With the aeronautical specialisation, students will be able to read modules such as aircraft structures, aeroelasticity and experimental methods in fluid mechanics. The current intake of students for the specialisation will be doubled and at steady state, the Department of Mechanical Engineering will admit around 50 students per year into this specialisation.

In terms of research, Minister Teo said that she looks forward to the CAE being "an effective bridge between industry and academia - a place where industry can tap on the expertise of NUS' academics and budding researchers, making clear and tangible contributions to the aerospace sector and our economy".

On its external partners, Professor Tay Tong Earn, Director of CAE and Head of the NUS Department of Mechanical Engineering, said: "It is indeed very gratifying to work with three premier organisations with excellent R&D capabilities as well as competitive technologies and practices recognised worldwide as state-of-the-art.

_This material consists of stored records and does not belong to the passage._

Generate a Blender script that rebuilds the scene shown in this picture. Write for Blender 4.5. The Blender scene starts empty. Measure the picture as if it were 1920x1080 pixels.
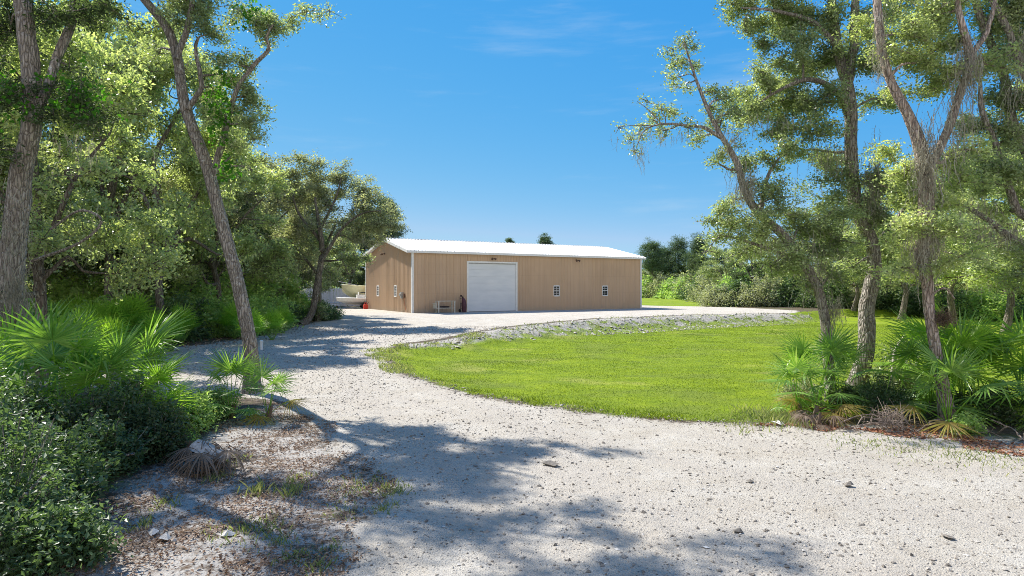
import bpy, math, random
import numpy as np
from mathutils import Matrix, Vector, Euler

# ------------------------------------------------------------------ camera, sky, sun, exposure
SC = bpy.context.scene
COL = SC.collection
F, CX, CY, CAMZ = 1183.0, 960.0, 540.0, 2.3
cam_d = bpy.data.cameras.new('camera')
cam = bpy.data.objects.new('camera', cam_d); COL.objects.link(cam)
cam.location = (0, 0, CAMZ); cam.rotation_euler = (math.radians(90), 0, 0)
cam_d.sensor_width = 36.0; cam_d.lens = F/1920*36; cam_d.clip_end = 3000; cam_d.clip_start = 0.05
SC.camera = cam

SUN_EL, SUN_AZ = math.radians(48), math.radians(-49)      # azimuth from +Y towards +X
w = bpy.data.worlds.new('World'); SC.world = w; w.use_nodes = True
nt = w.node_tree; bg = nt.nodes['Background']
sky = nt.nodes.new('ShaderNodeTexSky'); sky.sky_type = 'NISHITA'; sky.sun_disc = False
sky.sun_elevation = SUN_EL; sky.sun_rotation = SUN_AZ
sky.air_density = 0.6; sky.dust_density = 0.0; sky.ozone_density = 6.0; sky.altitude = 0
sep = nt.nodes.new('ShaderNodeSeparateColor'); com = nt.nodes.new('ShaderNodeCombineColor'); nt.links.new(sky.outputs[0], sep.inputs[0])
for ch, (pw, mul) in enumerate(((1.5, .95), (.50, .635), (.1, .86))):       # a clear deep-blue day, less glare near the horizon
    p0 = nt.nodes.new('ShaderNodeMath'); p0.operation = 'MULTIPLY'; p0.inputs[1].default_value = .209; nt.links.new(sep.outputs[ch], p0.inputs[0])
    p1 = nt.nodes.new('ShaderNodeMath'); p1.operation = 'POWER'; p1.inputs[1].default_value = pw; nt.links.new(p0.outputs[0], p1.inputs[0])
    p2 = nt.nodes.new('ShaderNodeMath'); p2.operation = 'MULTIPLY'; p2.inputs[1].default_value = mul/.209; nt.links.new(p1.outputs[0], p2.inputs[0])
    p3 = nt.nodes.new('ShaderNodeMath'); p3.operation = 'MINIMUM'; p3.inputs[1].default_value = (.40, .66, .9)[ch]/.209; nt.links.new(p2.outputs[0], p3.inputs[0]); nt.links.new(p3.outputs[0], com.inputs[ch])
# unseen cloud bank added behind the camera as fill light for shaded sides
tc_ = nt.nodes.new('ShaderNodeTexCoord'); sx_ = nt.nodes.new('ShaderNodeSeparateXYZ'); nt.links.new(tc_.outputs['Generated'], sx_.inputs[0])
def _mr(sock, a, b):
    m_ = nt.nodes.new('ShaderNodeMapRange'); m_.interpolation_type = 'SMOOTHSTEP'; nt.links.new(sock, m_.inputs[0]); m_.inputs[1].default_value = a; m_.inputs[2].default_value = b; return m_.outputs[0]
def _mul(a, b):
    m_ = nt.nodes.new('ShaderNodeMath'); m_.operation = 'MULTIPLY'; nt.links.new(a, m_.inputs[0]); nt.links.new(b, m_.inputs[1]); return m_.outputs[0]
cn = nt.nodes.new('ShaderNodeTexNoise'); cn.inputs['Scale'].default_value = 3.2; cn.inputs['Detail'].default_value = 6; nt.links.new(tc_.outputs['Generated'], cn.inputs['Vector'])
cm = _mul(_mul(_mr(sx_.outputs[1], .05, -.25), _mr(sx_.outputs[2], .80, .45)), _mr(cn.outputs['Fac'], .40, .50))
mp_ = nt.nodes.new('ShaderNodeMapping'); mp_.inputs['Scale'].default_value = (1.2, 1.2, 9.0); mp_.inputs['Rotation'].default_value = (.12, .05, 0); nt.links.new(tc_.outputs['Generated'], mp_.inputs[0])
wn = nt.nodes.new('ShaderNodeTexNoise'); wn.inputs['Scale'].default_value = 2.4; wn.inputs['Detail'].default_value = 7; wn.inputs['Roughness'].default_value = .62; nt.links.new(mp_.outputs[0], wn.inputs['Vector'])
wf = _mr(wn.outputs['Fac'], .50, .80); w2 = nt.nodes.new('ShaderNodeMath'); w2.operation = 'MULTIPLY'; w2.inputs[1].default_value = .26; nt.links.new(wf, w2.inputs[0])
wm = nt.nodes.new('ShaderNodeMixRGB'); nt.links.new(w2.outputs[0], wm.inputs[0]); nt.links.new(com.outputs[0], wm.inputs[1]); wm.inputs[2].default_value = (3.2, 3.8, 4.3, 1)
cmx = nt.nodes.new('ShaderNodeMixRGB'); nt.links.new(cm, cmx.inputs[0]); nt.links.new(wm.outputs[0], cmx.inputs[1]); cmx.inputs[2].default_value = (6.0, 5.6, 5.1, 1)
nt.links.new(cmx.outputs[0], bg.inputs[0]); bg.inputs[1].default_value = 0.098
sl = bpy.data.lights.new('sun', 'SUN'); sl.energy = 4.1; sl.angle = math.radians(0.55); sl.color = (1.0, 0.95, 0.87)
so = bpy.data.objects.new('sun', sl); COL.objects.link(so)
sdir = Vector((math.sin(SUN_AZ)*math.cos(SUN_EL), math.cos(SUN_AZ)*math.cos(SUN_EL), math.sin(SUN_EL)))
so.rotation_euler = sdir.to_track_quat('Z', 'Y').to_euler(); so.location = (-20, 20, 30)
SC.view_settings.view_transform = 'Standard'; SC.view_settings.look = 'None'
SC.view_settings.exposure = 1.1; SC.view_settings.gamma = 1.0
SC.cycles.max_bounces = 7; SC.cycles.diffuse_bounces = 5; SC.cycles.transmission_bounces = 4
SC.cycles.glossy_bounces = 2; SC.cycles.use_denoising = True; SC.cycles.filter_width = 0.95; SC.cycles.denoising_prefilter = 'NONE'

RNG = np.random.default_rng(11)
R = random.Random(5)

def U(px, py, d):                       # a point d metres ahead that shows at a given place
    return np.array([(px-CX)/F*d, d, CAMZ-(py-CY)/F*d])
def G(px, py, z=0.0):                   # the same, on ground of height z
    d = F*(CAMZ-z)/(py-CY); return ((px-CX)/F*d, d)

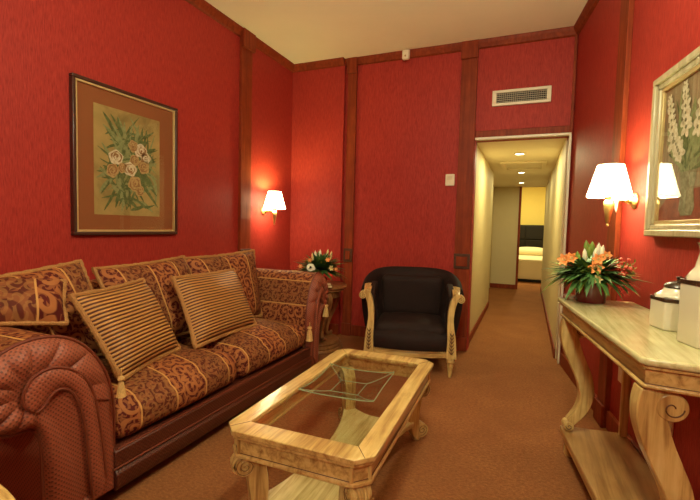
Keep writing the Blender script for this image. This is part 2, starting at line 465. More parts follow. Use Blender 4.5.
b = MB(); b.box((-.36, 5.55, cz-.02), (.17, 5.62, cz)); b.box((-.36, 6.15, cz-.02), (.17, 6.22, cz)); b.box((-.36, 5.62, cz-.02), (-.31, 6.15, cz)); b.box((.12, 5.62, cz-.02), (.17, 6.15, cz))
trim(b, M['ceiling'], bevel=.004)
b = MB(); b.box((cx0, D+T, 0), (cx0+.012, 6.55, .085)); base('baseboard_corridor_left', b)
b = MB(); b.box((-.66, YC-.012, 0), (-.168, YC, .085)); base('baseboard_corridor_end', b)
b = MB(); b.box((cx1-.012, D+T, 0), (cx1, YC, .085)); base('baseboard_corridor_right', b)
b = MB(); b.box((-.19, YC-.02, 0), (-.15, YC+.12, cz)); trim(b)      # dark jamb of the bedroom door
# open cream door leaf just inside the opening
# ---- bedroom
slab('wall_bedroom_far', (-1.5, 12.6, 0), (1.7, 12.7, 2.5), M['yellow'])
slab('wall_bedroom_left', (-1.6, YC, 0), (-1.5, 12.7, 2.5), M['yellow'])
slab('wall_bedroom_right', (1.7, YC, 0), (1.8, 12.7, 2.5), M['yellow'])
slab('ceiling_bedroom', (-1.6, YC, 2.5), (1.8, 12.7, 2.6), M['ceiling'])

# bed
bed = empty('bed', (-.1, 10.1, 0), 0, 'cream made-up bed with dark headboard in the bedroom beyond the corridor', 'bed')
b = MB(); b.box((-.85, .06, .0), (.9, 2.2, .05)); b.build('bed_base', M['leather'], bed, bevel=.01)
def rbox(lo, hi, r, n=10, crown=0, uv=False, bulge=0, power=2):
    """rounded box, subdivided, as an MB"""
    lo = Vector(lo); hi = Vector(hi); c = (lo+hi)/2; h = (hi-lo)/2
    b = MB()
    bm = bmesh.new(); bmesh.ops.create_cube(bm, size=2)
    bmesh.ops.subdivide_edges(bm, edges=bm.edges, cuts=n, use_grid_fill=True)
    bm.verts.ensure_lookup_table()
    vs = []
    for v in bm.verts:
        # distribute so that the rounded edges get enough rings
        q = Vector([math.copysign(abs(x)**.75, x) for x in v.co])
        p = Vector([q[i]*h[i] for i in range(3)])
        inner = Vector([max(-(h[i]-r), min(h[i]-r, p[i])) for i in range(3)])
        d = p-inner
        if d.length > 1e-6: p = inner+d.normalized()*min(r, max(abs(x) for x in d)*1.0) if max(abs(x) for x in d) > 0 else p
        u, w, z = q
        if crown: p.z += crown*(1-abs(u)**2.5)*(1-abs(w)**2.5)*(1 if q.z > 0 else -.2)*abs(q.z)
        if bulge: p.x += bulge*math.copysign(1, q.x)*(1-w*w)*(1-z*z)*(abs(q.x) > .99)
        vs.append(p+c)
    b.add(vs, [tuple(v.index for v in f.verts) for f in bm.faces]); bm.free()
    return b
rbox((-.85, 0, .05), (.9, 2.1, .52), .06, 8).build('mattress', M['linen'], bed)
rbox((-.72, 1.45, .52), (-.22, 1.95, .70), .08, 8, .03).build('pillow', M['linen'], bed)
rbox((-.16, 1.45, .52), (.52, 1.95, .70), .08, 8, .03).build('pillow', M['linen'], bed)
b = MB(); b.box((-.95, 2.12, 0), (1.0, 2.24, 1.30)); b.build('headboard', M['leather'], bed, bevel=.03)
b = MB()
for k in range(4):
    for j in range(2): b.box((-.92+k*.48, 2.095, .56+j*.36), (-.46+k*.48, 2.12, .90+j*.36))
b.build('headboard_panel', M['leather'], bed, bevel=.02)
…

We have experienced a considerable surge in aerospace activities in Asia."

He noted that at NUS, they have been in the forefront of such innovative research, such as more fuel efficient, cooler and quieter engines as well as the design, use and repair of new lightweight composite aircraft structures and materials.

A virtual centre, the CAE is supported by eight physical laboratories at the NUS Faculty of Engineering. Projects that CAE is already working on include the Wigcraft for Design Centric Programme and the Flapping Wing UAV Design Projects Competition.